Production, slated to begin in late 2013, is initially expected to yield some 4 million diesel gallon equivalents of renewable natural gas fuel annually−enough to fuel 260 commercial trucks a year.

The plant is projected to steadily increase production to more than 5.7 million diesel gallon equivalents annually during the first decade of operation.

The deal is the second of its kind between the companies. Another project at Republic’s Sauk Trails Landfill in Canton, Michigan, is expected to begin production next month.

Phoenix-based Republic is one of the largest waste management and recycling companies in the world, with a market value of about $10.17 billion.

Clean Energy is the largest builder and operator of natural gas stations in the U.S., with sales of nearly $293 million in 2011.
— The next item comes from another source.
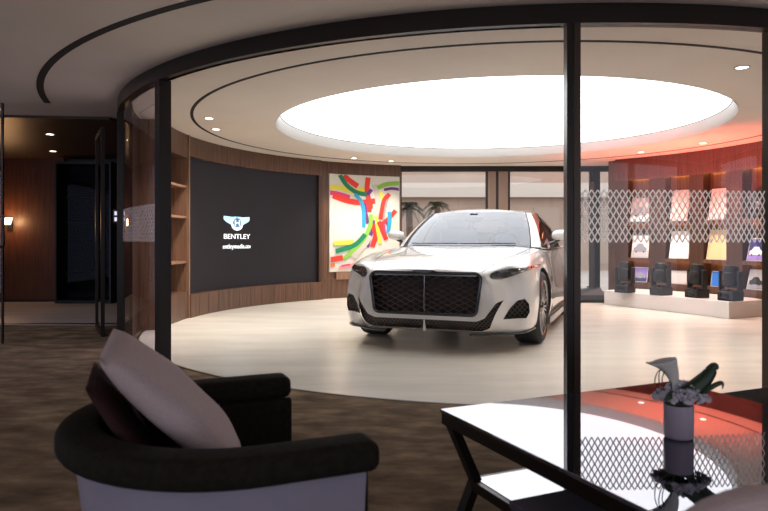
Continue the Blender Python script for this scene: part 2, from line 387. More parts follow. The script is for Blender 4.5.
# screen wall
mb=MB(); mb.arc(4.06,4.37,H-.27,H-.001,aS1,aS2,'walnut'); struct(mb.build('wall_screen_fascia',smooth=30))
mb=MB(); mb.arc(4.02,4.37,0.001,.31,aS1,aS2,'walnut')
for k in range(1,12):
    a=aS1+(aS2-aS1)*k/12; mb.arc(4.018,4.03,0.02,.309,a,a-.10,'black',n=1)
struct(mb.build('wall_screen_base',smooth=30))
root=empty('video_screen',pol(150,4.15,.31)); tag(root,'large dark curved LED screen showing a pale winged logo','screen')
mb=MB(); mb.arc(4.13,4.2,.312,H-.272,aS1-.1,aS2+.9,'screen'); part(mb,'display',root,30)
mb=MB(); mb.arc(4.06,4.37,.312,H-.272,aS2+.85,aS2,'walnut_dark',n=1); struct(mb.build('trim_10'))
def textmesh(body,size,mt,width=None,bold=0):
    cu=bpy.data.curves.new('text','FONT'); cu.body=body; cu.size=size; cu.align_x='CENTER'; cu.extrude=.002; cu.offset=bold
    o=bpy.data.objects.new('text',cu); COL.objects.link(o); bpy.context.view_layer.update()
    me=bpy.data.meshes.new_from_object(o.evaluated_get(bpy.context.evaluated_depsgraph_get()))
    bpy.data.objects.remove(o); bpy.data.curves.remove(cu)
    me.materials.clear(); me.materials.append(M[mt])
    if width:
        xs=[v.co.x for v in me.vertices]; k=width/(max(xs)-min(xs))
        for v in me.vertices: v.co.x*=k
    return me
pl=ang(237,4.12); Ls=pol(pl,4.12); Ls_d=Ls.y
def zpx(y,Y): return CH-(y-HZ)/F*Y
k=Ls_d/F/ .93
def placetext(body,ytop,ybot,wpx,mt,bold=0,cap=.72):
    hgt=(ybot-ytop)/F*Ls_d; me=textmesh(body,hgt/cap,mt,wpx/F*Ls_d/.64,bold)
    o=bpy.data.objects.new('screen_text',me); COL.objects.link(o); o.parent=root
    o.matrix_parent_inverse=Matrix.Translation(-root.location); o.matrix_basis=wallX(pl,4.118,zpx(ybot,Ls_d)); return o
o=placetext('BENTLEY',233.8,238.8,26,'screen_white',.0); 
o=placetext('bentleymedia.com',243.8,248.4,32,'screen_white',.0)
mb=MB(); X=wallX(pl,4.121,zpx(223.5,Ls_d)); q=Ls_d/F
def px2(x,y): return ((x-237)*q/.64,-(y-223.5)*q)
def flatpoly(mb,pts,mt,X,z=0,th=.003):
    mb.prism(pts,z,z+th,mt,X)
for sg in (-1,1):
    P=[(.5,216.6),(5,217.2),(15,216.2),(13.4,219.3),(10.6,222),(7.4,223.8),(5,225.2),(2,228),(.5,228)]
    flatpoly(mb,[px2(237+sg*a,b) for a,b in P],'screen_blue',X)
circ=lambda x,y,r,n=28:[px2(x+r*math.cos(2*PI*k/n)*.93,y+r*math.sin(2*PI*k/n)) for k in range(n)]
flatpoly(mb,circ(237,224.5,6.0),'screen_white',X,.003); 
flatpoly(mb,circ(237,222.8,4.6),'screen_dkblue',X,.006)
for sg in (-1,1): flatpoly(mb,[px2(237+sg*2.0-.5,220),px2(237+sg*2.0+.5,220),px2(237+sg*2.0+.5,225.6),px2(237+sg*2.0-.5,225.6)],'screen_white',X,.009)
flatpoly(mb,[px2(235.5,222.4),px2(238.5,222.4),px2(238.5,223.3),px2(235.5,223.3)],'screen_white',X,.009)
part(mb,'winged_logo',root)
# painting wall
mb=MB(); mb.arc(4.12,4.37,0.001,H-.001,aS2,aS3-.6,'walnut'); struct(mb.build('wall_painting',smooth=30))
mb=MB(); mb.arc(4.10,4.12,0.002,.36,aS2-.1,aS3-.3,'walnut'); struct(mb.build('trim_11',smooth=30))
pa0,pa1=ang(329.5,4.09),ang(399.5,4.09)
root=empty('painting',pol((pa0+pa1)/2,4.1,.40)); tag(root,'tall cream abstract painting with red, green and blue brush strokes','painting')
zt0,zt1=zpx(272,pol(pa0,4.09).y),zpx(173.5,pol(pa0,4.09).y)
mb=MB(); mb.arc(4.09,4.118,zt0,zt1,pa0,pa1,'cream'); part(mb,'canvas',root,30)
mb=MB()
PC={k:flat('paint_'+k,c) for k,c in dict(green=(.0,.22,.09),lime=(.25,.52,.06),red=(.80,.035,.02),yellow=(.85,.72,.06),blue=(.02,.36,.60),magenta=(.75,.04,.16),purple=(.17,.03,.22),pink=(.90,.30,.28),stone=(.58,.52,.45),orange=(.85,.16,.02)).items()}
def stroke(c,pts,w,lay):
    pts=spl([(float(a),float(b)) for a,b in pts],max(6,len(pts)*4)); rows=[]
    r=4.088-lay*.0006
    for i,p in enumerate(pts):
        a=pts[max(i-1,0)];b=pts[min(i+1,len(pts)-1)]; dx,dy=b[0]-a[0],b[1]-a[1]; L=math.hypot(dx,dy)
        nx,ny=-dy/L*w/2,dx/L*w/2; row=[]
        for sg in (-1,1):
            x=min(max(p[0]+sg*nx,42),342); y=min(max(p[1]+sg*ny,41),454)
            u=(x-40)/305; v=(y-40)/416
            row.append(pol(pa0+(pa1-pa0)*u,r,zt1+(zt0-zt1)*v))
        rows.append(row)
    mb.grid(rows,PC[c])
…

It has yet to clear earnings hurdles amid a push to build and expand what it’s calling “America’s Natural Gas Highway.”

Major transportation arteries in California, Texas and the Midwest are expected to have natural gas stations spread out every 250 miles or so when the multiyear project concludes.

The company is targeting the largest segment of the market: heavy-duty haulers that consume some $30 billion of fuel annually. That dwarfs the public sector and waste management industries combined.

Oilman and corporate investor T. Boone Pickens started Clean Energy as a tiny part of his Dallas-based Mesa Petroleum in the late 1980s. He split it off in the late 1990s.

Clean Energy shares fell 1.2% in Thursday trading, pushing its market value down to $1.15 billion.